Como você pode ver, a prosa é longa! Latinista nenhum tem de entrar em minúcias etimológicas assim, até porque seu objeto de estudo é o latim, digamos, do período clássico e não o latim transformado em português muitos séculos depois. Aqui, como em vários outros casos, o melhor que o professor faz é adotar uma postura cautelosa - aquele tipo de cautela de quem não sente vergonha alguma em responder com um sonoro "não sei!" para muitas das dúvidas dos alunos, ou, o que pode ser especialmente doloroso para alguns, de quem não vê problemas em reconhecer que suas horas de pesquisa apontaram para a direção errada. (Etimologia, afinal de contas, assim como tradução e crítica textual, requer de nós muito desapego...) Ao mesmo tempo, ele deve instigar na turma um gosto por uma pesquisa séria, o que significa dizer parar de tratar o latim como a varinha de condão que revelaria, em um só toque, a vida secreta de nosso vocabulário, e passar a vê-lo como uma ferramenta valiosa que pode tornar mais requintada, embasada e reveladora as nossas pesquisas.
Referências
Leite, Leni Ribeiro; Cordeiro, Iana Lima. "O latim como ferramenta de expansão do vocabulário do português", em Codex – Revista de Estudos Clássicos, vol. 5, n. 2, jul.-dez., 2017.
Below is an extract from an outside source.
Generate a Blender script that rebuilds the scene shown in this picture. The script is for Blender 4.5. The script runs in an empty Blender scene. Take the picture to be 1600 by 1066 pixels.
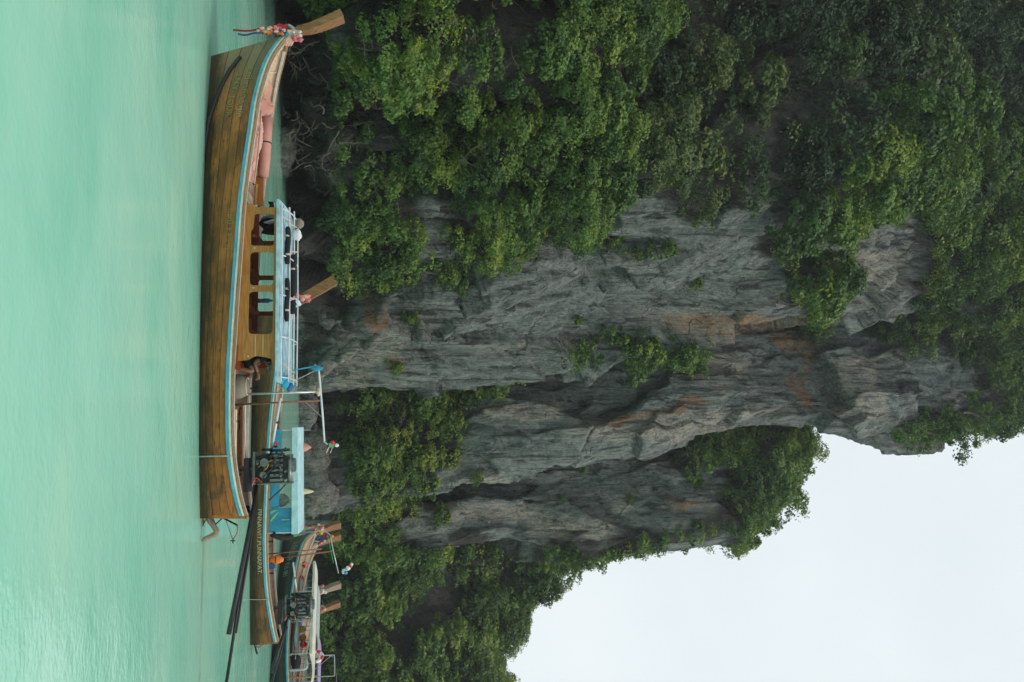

Ernout; Meillet. Dictionnaire Étymologique de la Langue Latine, ed. Klincksieck, 2001.
Nascentes, Antenor. Dicionário etimológico da língua portuguesa, ed. Livraria Acadêmica, 1955.
Vaan, Michiel de. Etymological Dictionary of Latin and the other Italic Languages, ed. Brill, 2008.
Viaro, Mário Eduardo. Etimologia, ed. Contexto, 2011.